**Task goal:**
All pictures are to be skipped; retype only the lines from the top of the entries through the line with "SC.camera = cam_o", both included.

**Excerpted data:**
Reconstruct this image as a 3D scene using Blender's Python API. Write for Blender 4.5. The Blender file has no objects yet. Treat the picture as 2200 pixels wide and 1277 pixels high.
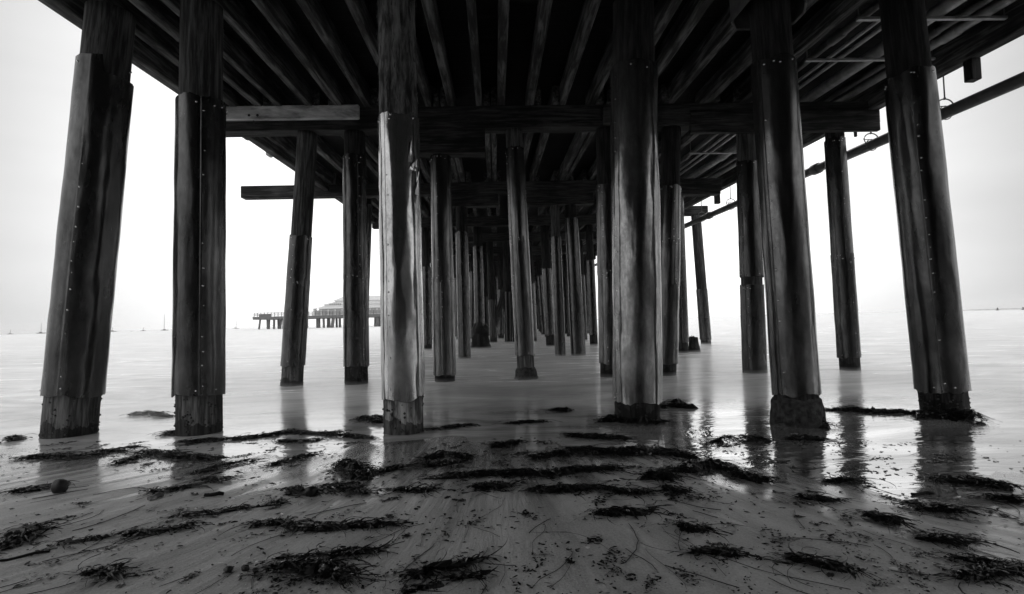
import bpy, bmesh, math, random
from mathutils import Vector, Matrix, noise as mnoise
SC = bpy.context.scene
COL = SC.collection

# ------------------------------------------------------------------ camera
FPX = 1150.0                       # focal length in pixels of the 2200 px wide photograph
CAM = Vector((0.0, 0.0, 1.0))      # still water is z = 0, the pier runs along +Y
yaw, pitch, roll = math.radians(1.69), math.radians(2.53), math.radians(1.40)
fwd = Vector((math.sin(yaw) * math.cos(pitch), math.cos(yaw) * math.cos(pitch), math.sin(pitch)))
r0 = fwd.cross(Vector((0, 0, 1))).normalized()
u0 = r0.cross(fwd).normalized()
RIGHT = r0 * math.cos(roll) - u0 * math.sin(roll)
UP = r0 * math.sin(roll) + u0 * math.cos(roll)
cam = bpy.data.cameras.new('camera'); cam_o = bpy.data.objects.new('camera', cam); COL.objects.link(cam_o)
cam.sensor_width = 36.0; cam.lens = 36.0 * FPX / 2200.0; cam.clip_start = 0.05; cam.clip_end = 9000
M3 = Matrix((RIGHT, UP, -fwd)).transposed()
cam_o.matrix_world = Matrix.Translation(CAM) @ M3.to_4x4()
SC.camera = cam_o

# ------------------------------------------------------------------ world, sun, exposure
SUN_EL, SUN_AZ = math.radians(32), math.radians(8)      # behind cloud, out to sea, a little right of the pier
w = bpy.data.worlds.new('World'); SC.world = w; w.use_nodes = True
nt = w.node_tree; nt.nodes.clear()
def wn(t, **k):
    n = nt.nodes.new(t)
    for a, b in k.items(): setattr(n, a, b)
    return n
sky = wn('ShaderNodeTexSky', sky_type='NISHITA', sun_disc=False)
sky.sun_elevation = SUN_EL; sky.sun_rotation = SUN_AZ
bw = wn('ShaderNodeRGBToBW'); nt.links.new(sky.outputs[0], bw.inputs[0])
tc = wn('ShaderNodeTexCoord')
def wmath(op, a, b=None, clamp=False):
    n = wn('ShaderNodeMath', operation=op, use_clamp=clamp)
    for i, v in enumerate((a, b)):
        if v is None: continue
        if isinstance(v, (int, float)): n.inputs[i].default_value = v
        else: nt.links.new(v, n.inputs[i])
    return n.outputs[0]
dotn = wn('ShaderNodeVectorMath', operation='DOT_PRODUCT')
nrm = wn('ShaderNodeVectorMath', operation='NORMALIZE'); nt.links.new(tc.outputs['Generated'], nrm.inputs[0])
nt.links.new(nrm.outputs[0], dotn.inputs[0]); dotn.inputs[1].default_value = Vector((0.02, 0.97, 0.22)).normalized()
glow = wn('ShaderNodeValToRGB'); cr = glow.color_ramp
cr.elements[0].position = 0.0; cr.elements[0].color = (.60, .60, .60, 1)
cr.elements[1].position = 1.0; cr.elements[1].color = (1.0, 1.0, 1.0, 1)
for p, v in ((.20, .90), (.50, .90), (.76, .50), (.84, .40), (.90, .70), (.95, .95)):
    e = cr.elements.new(p); e.color = (v, v, v, 1)
nt.links.new(wmath('ADD', wmath('MULTIPLY', dotn.outputs['Value'], .5), .5), glow.inputs[0])
mp = wn('ShaderNodeMapping'); mp.inputs['Scale'].default_value = (1.2, 1.2, 4.5); nt.links.new(nrm.outputs[0], mp.inputs[0])
nz = wn('ShaderNodeTexNoise'); nz.inputs['Scale'].default_value = 1.6; nz.inputs['Detail'].default_value = 3; nt.links.new(mp.outputs[0], nz.inputs[0])
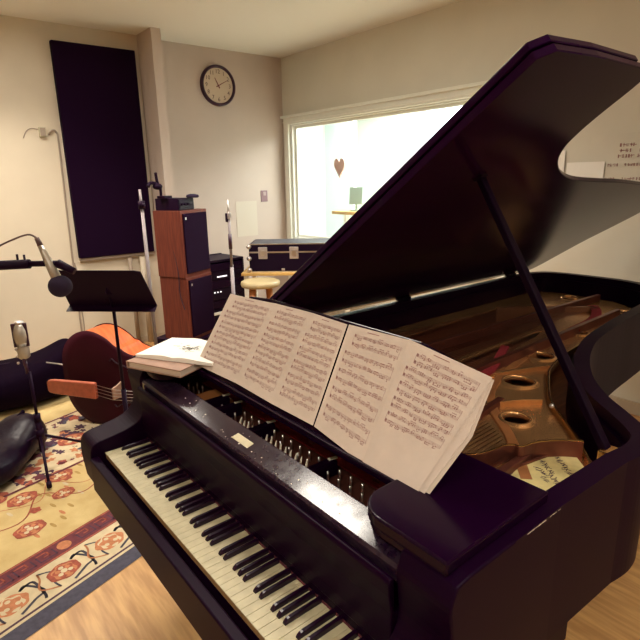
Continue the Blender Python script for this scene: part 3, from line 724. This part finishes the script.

**Final result:**
Reconstruct this image as a 3D scene using Blender's Python API. Write for Blender 4.5. The Blender file has no objects yet. Treat the picture as 2200 pixels wide and 1277 pixels high.
import bpy, bmesh, math, random
from mathutils import Vector, Matrix, noise as mnoise
SC = bpy.context.scene
COL = SC.collection

# ------------------------------------------------------------------ camera
FPX = 1150.0                       # focal length in pixels of the 2200 px wide photograph
CAM = Vector((0.0, 0.0, 1.0))      # still water is z = 0, the pier runs along +Y
yaw, pitch, roll = math.radians(1.69), math.radians(2.53), math.radians(1.40)
fwd = Vector((math.sin(yaw) * math.cos(pitch), math.cos(yaw) * math.cos(pitch), math.sin(pitch)))
r0 = fwd.cross(Vector((0, 0, 1))).normalized()
u0 = r0.cross(fwd).normalized()
RIGHT = r0 * math.cos(roll) - u0 * math.sin(roll)
UP = r0 * math.sin(roll) + u0 * math.cos(roll)
cam = bpy.data.cameras.new('camera'); cam_o = bpy.data.objects.new('camera', cam); COL.objects.link(cam_o)
cam.sensor_width = 36.0; cam.lens = 36.0 * FPX / 2200.0; cam.clip_start = 0.05; cam.clip_end = 9000
M3 = Matrix((RIGHT, UP, -fwd)).transposed()
cam_o.matrix_world = Matrix.Translation(CAM) @ M3.to_4x4()
SC.camera = cam_o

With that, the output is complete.